Is there a way to password protect the Node Red on an NS Panel Pro that I haven’t thought of? With an iHost you can edit the settings file and add a hashed password that way, but on the NS Panel Pro there is not an obvious way to access that file.
May I ask where did you run your Node-Red instance?
I run it on an iHost normally but thought I might also run it on an NS Panel Pro as per this
https://sonoff.tech/product-review/tutorial/how-to-make-your-nspanel-pro-work-with-homebridge-or-node-red/
When it says “ (NSPanel Pro needs to be connected to the same local network as the device running Node-RED” does that mean the Node Red instance (and server) does not run on the NS Panel Pro but rather the eWeLink Cube server which then connects to Node Red running somewhere else?
Thanks
yes, iHost or other devices running Node-Red in your LAN
I believe the NS Panel Pro has a more powerful chip and memory than most Sonoff things. Is there a reason other than password and other settings that mean it can’t run locally?
My thinking was that if scenes ran locally using node Red they wouldn’t need local wifi to be working as long as they used the NS Panel Pro’s Zigbee network.
It’s not about performance. They target different users; iHost focuses primarily on local functionalities, while NSPanel Pro relies more on the eWeLink platform.
I think that is probably a mistake because Node Red adds so much functionality, because then Bode-Red-Flows using only Zigbee could run even when the wifi is down or interference broken ( as the NSPP does not have Ethernet) and a lot of people don’t have an always on computer at home on which to run Node Red. Plus you can already find people who have pushed NR using the Android Debug Bridge and found it worked.
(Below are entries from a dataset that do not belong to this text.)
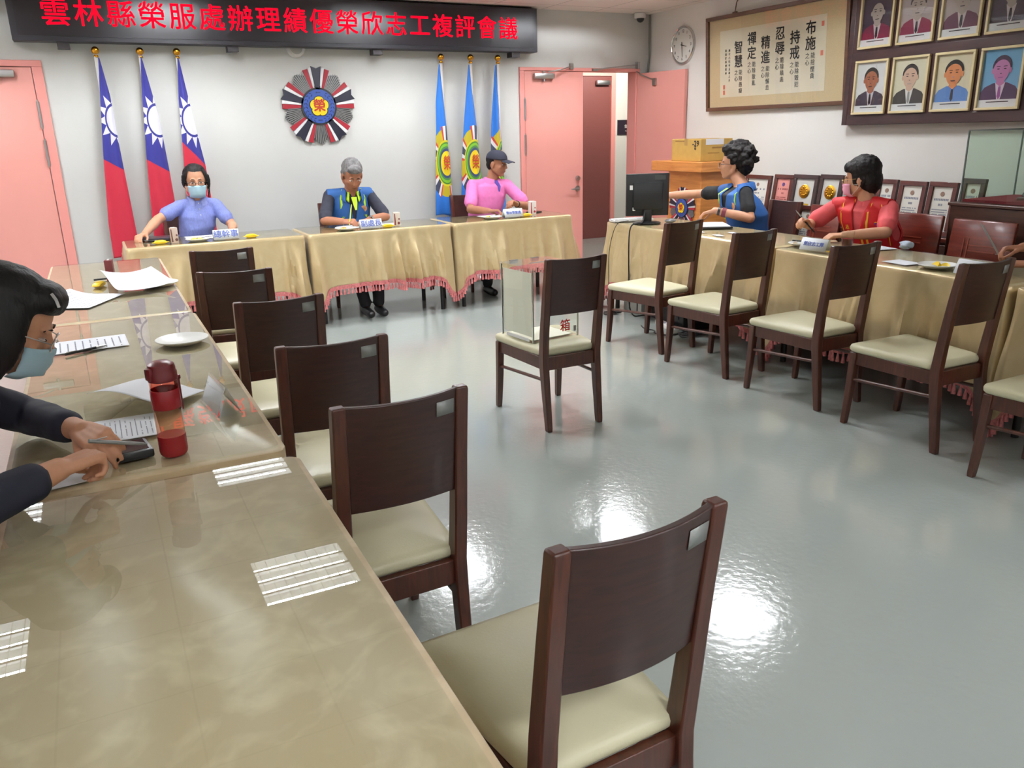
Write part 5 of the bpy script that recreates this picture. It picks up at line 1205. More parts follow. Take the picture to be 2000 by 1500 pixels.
def head(mb, c, F, s=1.0, wd=1.0):
    """skull, jaw, brow, nose, lips, chin and ears around the head's centre"""
    P = lambda x, y, z: V(c) + F @ (V((x * wd, y, z)) * s)
    mb.ell(P(0, -.012, .035), (.074 * s * wd, .092 * s, .082 * s), F, 24, 16)          # cranium
    mb.ell(P(0, .022, -.03), (.062 * s * wd, .066 * s, .082 * s), F, 24, 14)           # face
    mb.ell(P(0, .046, -.088), (.030 * s * wd, .030 * s, .024 * s), F, 16, 10)          # chin
    for q in (-1, 1):
        mb.cone(P(q * .056, -.005, -.05), P(q * .02, .05, -.092), .022 * s, .018 * s, 10, 3)   # jaw
        mb.ell(P(q * .038, .058, -.022), (.022 * s, .018 * s, .018 * s), F, 12, 8)     # cheek
        mb.ell(P(q * .028, .078, .022), (.024 * s, .011 * s, .007 * s), F, 12, 8)      # brow
        mb.ell(P(q * .078, -.012, -.012), (.010 * s, .020 * s, .032 * s), F, 10, 8)    # ear
        mb.ell(P(q * .011, .094, -.030), (.008 * s, .009 * s, .007 * s), F, 8, 6)      # nostril
    mb.cone(P(0, .080, .014), P(0, .100, -.026), .008 * s, .0105 * s, 10, 3)
    mb.ell(P(0, .079, -.056), (.024 * s, .010 * s, .0052 * s), F, 12, 6); mb.ell(P(0, .077, -.066), (.020 * s, .010 * s, .006 * s), F, 12, 6)
def facebits(t, c, F, s, lidded=False, eyes=True):
    P = lambda x, y, z: V(c) + F @ (V((x, y, z)) * s)
    if not eyes: return
    for q in (-1, 1):
        mb = MB(); mb.ell(P(q * .030, .074, .001), (.0135 * s, .0095 * s, (.003 if lidded else .0046) * s), F, 12, 8); e = obj('eye', mb, M_eye, t, smooth=180)
        mb = MB(); mb.ell(P(q * .030, .0805, .0005), (.0058 * s, .0045 * s, (.0031 if lidded else .0047) * s), F, 10, 6); obj('iris', mb, M_iris, e, smooth=180)
        mb = MB(); mb.tube([P(q * .013, .0862, .0245), P(q * .03, .0858, .0285), P(q * .048, .0715, .022)], [.002 * s, .0026 * s, .0014 * s], 8); obj('eyebrow', mb, M_hair, t, smooth=180)
    mb = MB(); mb.tube([P(-.021, .083, -.0605), P(0, .0905, -.060), P(.021, .083, -.0605)], [.0015 * s, .0024 * s, .0015 * s], 6); obj('mouth_line', mb, mat('lip_line', (128, 66, 58), .5), t, smooth=180)
def glasses(t, c, F, s, m=None):
    P = lambda x, y, z: V(c) + F @ (V((x, y, z)) * s); m = m or M_dark
    mb = MB()
    for q in (-1, 1):
        ring = [P(q * .032 + .023 * math.cos(a), .102 - .004 * abs(math.cos(a)), -.004 + .0165 * (1 if abs(math.sin(a)) < .99 else .96) * math.sin(a)) for a in [2 * PI * k / 18 for k in range(19)]]
        mb.tube(ring, .0016 * s, 6, False); mb.tube([P(q * .055, .098, .002), P(q * .078, .06, .006), P(q * .082, -.01, .004)], .0015 * s, 6)
    mb.tube([P(-.01, .104, .0), P(0, .107, .003), P(.01, .104, .0)], .0015 * s, 6); g = obj('glasses', mb, m, t, smooth=180)
    for q in (-1, 1):
        mb = MB(); mb.loft([[P(q * .032 + .021 * math.cos(a), .1015 + dy, -.004 + .0155 * math.sin(a)) for a in [2 * PI * k / 16 for k in range(16)]] for dy in (0, .001)]); obj('lens', mb, M_clear, g)
def facemask(t, c, F, s, m, wd=1.0):
    P = lambda x, y, z: V(c) + F @ (V((x * wd, y, z)) * s)
    mb = MB(); G = []; n = 14
    for j in range(9):
        q = j / 8; z = -.022 - .084 * q; row = []
        for i in range(n + 1):
            u = -1 + 2 * i / n; a = u * 1.18; ry = .098 + .008 * math.sin(PI * q) - (.012 if j == 8 else 0) - .018 * (q > .85) ; rx = .072 - .012 * q
            nose = .012 * math.exp(-(u / .22) ** 2) * (1 - q) ; pleat = .0018 * math.sin(q * PI * 6)
            row.append(mb.bm.verts.new(P(rx * math.sin(a), .008 + (ry - .008 + pleat) * math.cos(a) ** .8 + nose, z + .006 * (1 - abs(u)) * (1 - 2 * q))))
        G.append(row)
    for j in range(8):
        for i in range(n): mb.face([G[j][i], G[j][i + 1], G[j + 1][i + 1], G[j + 1][i]])
    o = obj('face_mask', mb, m, t, smooth=180); sm = o.modifiers.new('thickness', 'SOLIDIFY'); sm.thickness = .0015
    mb = MB()
    for q in (-1, 1):
        for z0 in (-.03, -.095): mb.tube([P(q * .07, .042, z0), P(q * .083, .0, -.03 + (z0 + .03) * .4), P(q * .082, -.022, -.012)], .0011 * s, 6)
    obj('ear_loop', mb, M_white, o, smooth=180)
def torso(mb, pel, chest, neck, shL, shR, inf=0.0, fem=False, depth=1.0, z0=None):
    """rings from the seat to the base of the neck; shL and shR are the shoulder joints"""
    pel, chest, neck, shL, shR = map(V, (pel, chest, neck, shL, shR)); ax = (shL - shR); hw = ax.length / 2; ax.normalize()
    up = (neck - pel).normalized(); ms = (shL + shR) / 2
    pts = [(pel - up * .05, .155, .115), (pel + up * .03, .165, .125), (pel.lerp(chest, .45), .142 if fem else .152, .110), (pel.lerp(chest, .8), .158, .118), (chest, .168, .122), (chest.lerp(ms, .55), .172, .112), (ms + up * .0, hw * .86, .082), (ms.lerp(neck, .45), hw * .55, .066), (neck, .058, .056)]
    rings = []
    for p, a, b in pts:
        a *= hw / .175 if a > .1 else 1; y = up.cross(ax).normalized() * -1
        rings.append([p + ax * (a + inf) * math.copysign(abs(math.cos(2 * PI * k / 28)) ** .85, math.cos(2 * PI * k / 28)) + y * (b * depth + inf) * math.sin(2 * PI * k / 28) for k in range(28)])
    mb.loft(rings)
def person(name, label, J, sk, hs=1.0, voxel=.006, fem=False, sleeve=.62, top=None, topname='shirt', pants=None, shoes=None, wd=1.0, group=None, lidded=False, eyes=True, depth=1.0, topinf=.008, sl=.013, long=False):
    """J: joints in the room; returns the thing and the head frame"""
    pel = V(J['pelvis']); t = thing('person', label, 'person', (pel.x, pel.y, 0))
    F = headframe(J['look'], J.get('tilt', 0)); hc = V(J['head']); neck = V(J['neck']); chest = V(J['chest'])
    mb = MB(); head(mb, hc, F, hs, wd); mb.cone(neck - V((0, 0, .03)), hc + F @ V((0, -.022, -.055)) * hs, .054 * hs, .051 * hs, 16, 4)
    torso(mb, pel, chest, neck, J['shL'], J['shR'], -.012, fem, depth)
    for s in 'LR':
        sh, el, wr = V(J['sh' + s]), V(J['el' + s]), V(J['wr' + s]); mb.cone(neck - V((0, 0, .035)), sh, .036, .044, 14, 4)
        mb.cone(sh, sh.lerp(el, .5), .047, .042, 14, 4); mb.cone(sh.lerp(el, .5), el, .042, .036, 14, 4); mid = el.lerp(wr, .35)
        mb.cone(el, mid, .038, .039, 14, 4); mb.cone(mid, wr, .039, .0255, 14, 4)
        h = J['hand' + s]; hand(mb, wr, h[0], h[1], h[2], h[3] if len(h) > 3 else .5, hs * .93 if hs > 1.05 else hs, curls=h[4] if len(h) > 4 else None)
    hips = []
    sd = (V(J['shL']) - V(J['shR'])); sd.z = 0; sd.normalize()
    for s, q in (('L', 1), ('R', -1)):
        hp = pel + sd * .09 * q; kn, an = V(J['kn' + s]), V(J['an' + s]); hips.append((hp, kn, an))
        mb.cone(hp, kn, .078, .056, 14, 4); mb.cone(kn, kn.lerp(an, .4), .054, .05, 14, 4); mb.cone(kn.lerp(an, .4), an, .05, .036, 14, 4)
        fd = V(J['toe']).normalized(); mb.cone(an - V((0, 0, .03)), an + fd * .13 - V((0, 0, .045)), .034, .026, 12, 4)
    body = remeshed('body', mb, voxel, sk, t, 3)
    facebits(t, hc, F, hs, lidded, eyes)
    if pants:
        mb = MB()
        for hp, kn, an in hips: mb.cone(hp, kn, .092, .068, 14, 4); mb.cone(kn, an + V((0, 0, .02)), .066, .05, 14, 4)
        mb.ell(pel + V((0, 0, .0)), (.17, .15, .1)); remeshed('trousers', mb, .011, pants, t, 3)
    for hp, kn, an in hips:
        fd = V(J['toe']).normalized(); mb = MB(); mb.cone(an - V((0, 0, .035)), an - fd * .03 - V((0, 0, .04)), .04, .038, 12, 4); mb.cone(an - V((0, 0, .04)), an + fd * .15 - V((0, 0, .05)), .042, .034, 12, 4); remeshed('shoe', mb, .007, shoes or M_black, t, 3, cut=lambda p: p.z < .004)
    if top:
        mb = MB(); torso(mb, pel, chest, neck - V((0, 0, .012)), J['shL'], J['shR'], topinf, fem, depth)
        for s in 'LR':
            sh, el, wr = V(J['sh' + s]), V(J['el' + s]), V(J['wr' + s]); mb.cone(neck - V((0, 0, .036)), sh, .046, .054, 14, 4)
            if long:
                mb.cone(sh, el, .062, .05, 16, 4); mb.cone(el, el.lerp(wr, sleeve), .05, .043, 16, 4)
            else: mb.cone(sh, sh.lerp(el, .4), .047 + sl, .045 + sl * 1.3, 16, 4); mb.cone(sh.lerp(el, .4), sh.lerp(el, sleeve), .045 + sl * 1.3, .043 + sl * 1.9, 16, 2)
        wr_ = lambda p: .0035 * noise.noise(p * 14) + .002 * noise.noise(p * 34)
        remeshed(topname, mb, .008, top, t, 4, disp=wr_)
    return t, F, hc, body
def hairmass(t, c, F, s, pieces, m, cutf=None, seed=0, amp=.006, freq=38, voxel=.007, name='hair', sm=2):
    """hair grown from ellipsoids and locks given in head coordinates"""
    mb = MB()
    for p in pieces:
        if p[0] == 'e': mb.ell(V(c) + F @ (V(p[1]) * s), [k * s for k in p[2]], F, 24, 16)
        else:
            pts = [V(c) + F @ (V(q) * s) for q in p[1]]; mb.tube(pts, [r * s for r in p[2]], 10)
    Fi = F.inverted(); off = V((seed * 3.1, seed, 0))
    d = lambda p: amp * noise.noise(Fi @ (p - V(c)) * freq + off) + amp * .6 * noise.noise((Fi @ (p - V(c))) * freq * 2.3 + off)
    cf = (lambda p: cutf(Fi @ (p - V(c)) / s)) if cutf else None
    return remeshed(name, mb, voxel, m, t, sm, cut=cf, disp=d)
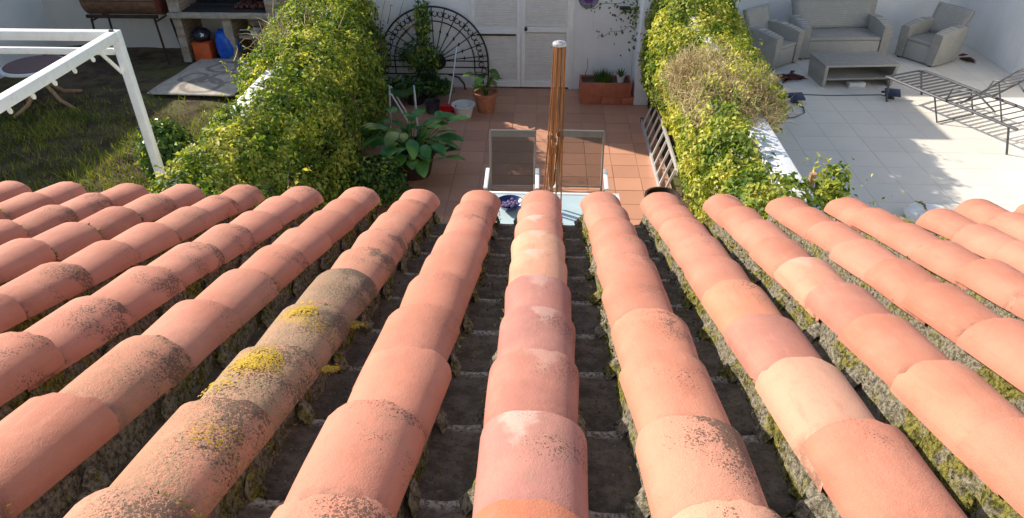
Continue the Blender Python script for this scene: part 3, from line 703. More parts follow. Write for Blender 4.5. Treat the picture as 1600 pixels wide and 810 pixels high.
for e in (-1, 1):
    m = MB().tube([(e*.765 + .036*math.cos(t), 0, .31 + .045*math.sin(t)) for t in np.linspace(0, 6.0, 16)], .008, 5); m.build('scroll', M['iron'], gr)
    MB().tube([(e*.20, 0, .25), (e*.36, 0, .20), (e*.44, 0, .10), (e*.46, 0, 0.0)], .014, 8).build('leg', M['iron'], gr)
    MB().tube([(e*.83, 0, .10), (e*.78, 0, .05), (e*.72, 0, 0.0)], .014, 8).build('foot', M['iron'], gr)
MB().lathe([(0, -.012), (.12, -.012), (.13, 0), (.12, .012), (0, .012)], (0, 0, 0), 16, False).build('hub', M['iron'], gr, loc=(0.05, -.01, gz), rot=(R(90), 0, 0))

# ------------------------------------------------------------------ plants with big and small leaves
def big_leaves(name, parent, n, mat, L, W, spread, h0, h1, seed, curl=.5):
    rg = random.Random(seed); shared = None
    for i in range(n):
        az = 2.399*i + rg.uniform(-.3, .3); el = rg.uniform(h0, h1); ll = L*rg.uniform(.7, 1.15); ww = W*rg.uniform(.8, 1.15)
        mb = MB(); stem = spread*rg.uniform(.35, 1.0); z0 = .28
        p0 = Vector((0, 0, .1)); d = Vector((math.cos(az), math.sin(az), 0))
        tip = d*stem + Vector((0, 0, el)); mb.tube([p0, d*stem*.35 + Vector((0, 0, el*.65)), tip], .009, 5, taper=.005)
        pit = rg.uniform(-.1, .55); s = Vector((-d.y, d.x, 0)); roll = rg.uniform(-.35, .35)
        s = (s*math.cos(roll) + Vector((0, 0, math.sin(roll))))
        k0 = len(mb.v); nu = 8; cen = tip.copy(); dd = (d*math.cos(pit) + Vector((0, 0, math.sin(pit)))).normalized()
        for u in range(nu+1):
            f = u/nu; wd = ww*math.sin(math.pi*min(1, (f*.93+.05)))**.75*(1.12-.35*f)
            nn = s.cross(dd)
            for e in (-1, -.5, 0, .5, 1): mb.v.append(tuple(cen + s*e*wd + nn*(-.10 if e == 0 else (.0 if abs(e) == .5 else -.05))*wd*.9*(-1)))
            cen = cen + dd*ll/nu; dd = (dd + Vector((0, 0, -curl*.22))).normalized()
        for u in range(nu):
            for e in range(4):
                a = k0+u*5+e; mb.f.append((a, a+5, a+6, a+1))
        mb.build('leaf', mat, parent, True, angle=80)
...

The limiting factor would appear to be the need to access the settings (from memory password, SSH and Context Storage) and the legal issues of installing a free open source project, although it’s already android so that’s not a new issue. But having already created a palette with virtual devices allowed that seems like a relatively small amount of work for the huge amount of extra power it gives users.